"Shell"

in 30th Torino Film Festival

by Maria Teresa Oleksiewicz

The Scotland that we get to see in Shell is very different from the Scotland shown to us by Ken Loach in his latest film, The Angel’s Share. It isn’t a Glasgow that offers its unemployed youth only a bleak future but, at the same time, a chance to meet with friends.

The Highlands are a region with a very small population, and Scott Graham knows this Northern part of Scotland well. Having been born there, it is his heimat, battered by winds, deserted, isolated from industrial civilization. Mountains, covered with snow on the horizon; silence, only interrupted now and then by the sounds of passing cars and trucks.

Graham said that he wanted to tell a story about someone who is tied both physically and emotionally to an extremely isolated place, a petrol station in the middle of the Highlands. He has now told that story twice. The first version of Shell won the British Council prize for best film at the London Short Film Festival. Four years later, Graham has presented another variation on this theme, his feature film debut Shell, in the Torino Film Festival’s competition.

The eponymous protagonist (around 20 years old) and her father Pete (around 50) are living at said service station. He repairs cars; she fulfils the duties of a house-wife, cleaning, cooking, and serving the meals. It is she, too, who deals with passing customers. When one driver asks her if her name was the same as the brand name of that well-known petrol company, she responds that she was named after ‘that beautiful thing’ which you find in the sea.

If such shellfish did not exist, we would not know the beauty of pearls. And Shell is a real pearl: unpretentious, hard working, empathic with animals, devoted to her father. She always keeps close to him, because she knows that each attack of his epilepsy might be the last. The very beauty of Shell lies in the truth of everyday existence, the truth of an emotional connection between daughter and father.
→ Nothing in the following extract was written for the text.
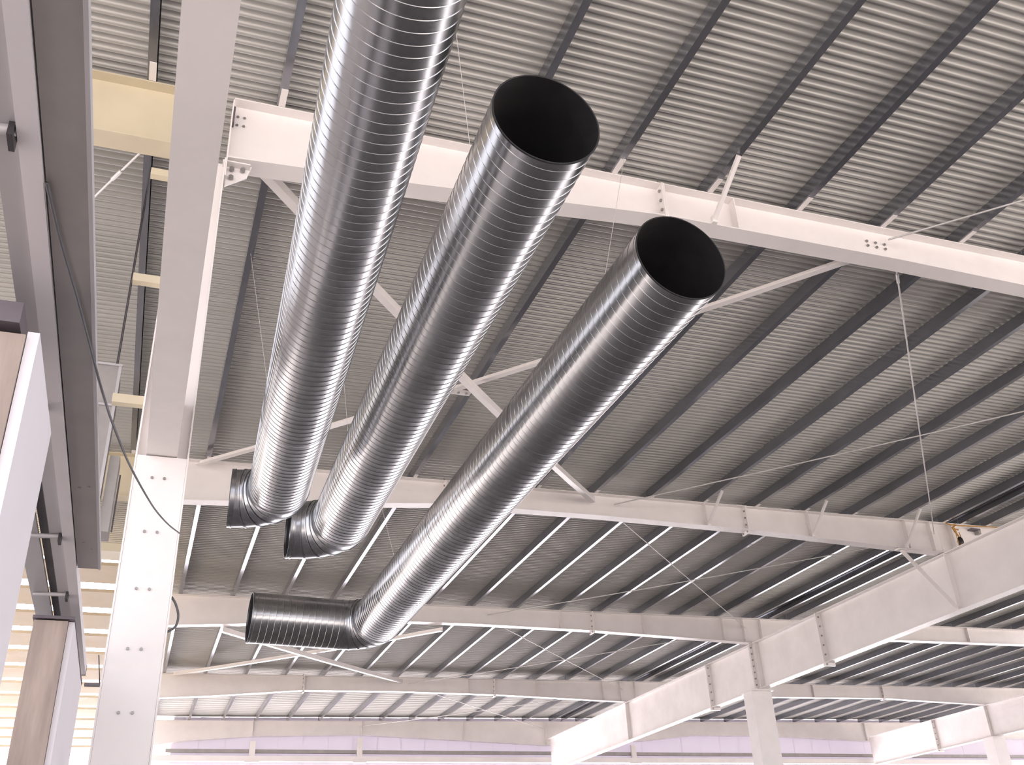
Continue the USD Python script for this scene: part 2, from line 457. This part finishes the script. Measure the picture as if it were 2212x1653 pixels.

I think that the young audience in Torino, which applauded Shell, felt that we received something, as if it had poured from the screen.

Many years ago, Orson Welles paid tribute to the quality of Shoeshine, stating: “… what De Sica can do, that I can’t do. I ran his Shoeshine again recently and the camera disappeared; it was just life.” We may pay the same tribute to the quality of Shell, Best Film of the Torino Film Festival 2012. And we may hope that Scott Graham will not leave this young character and will show us this woman’s future destiny.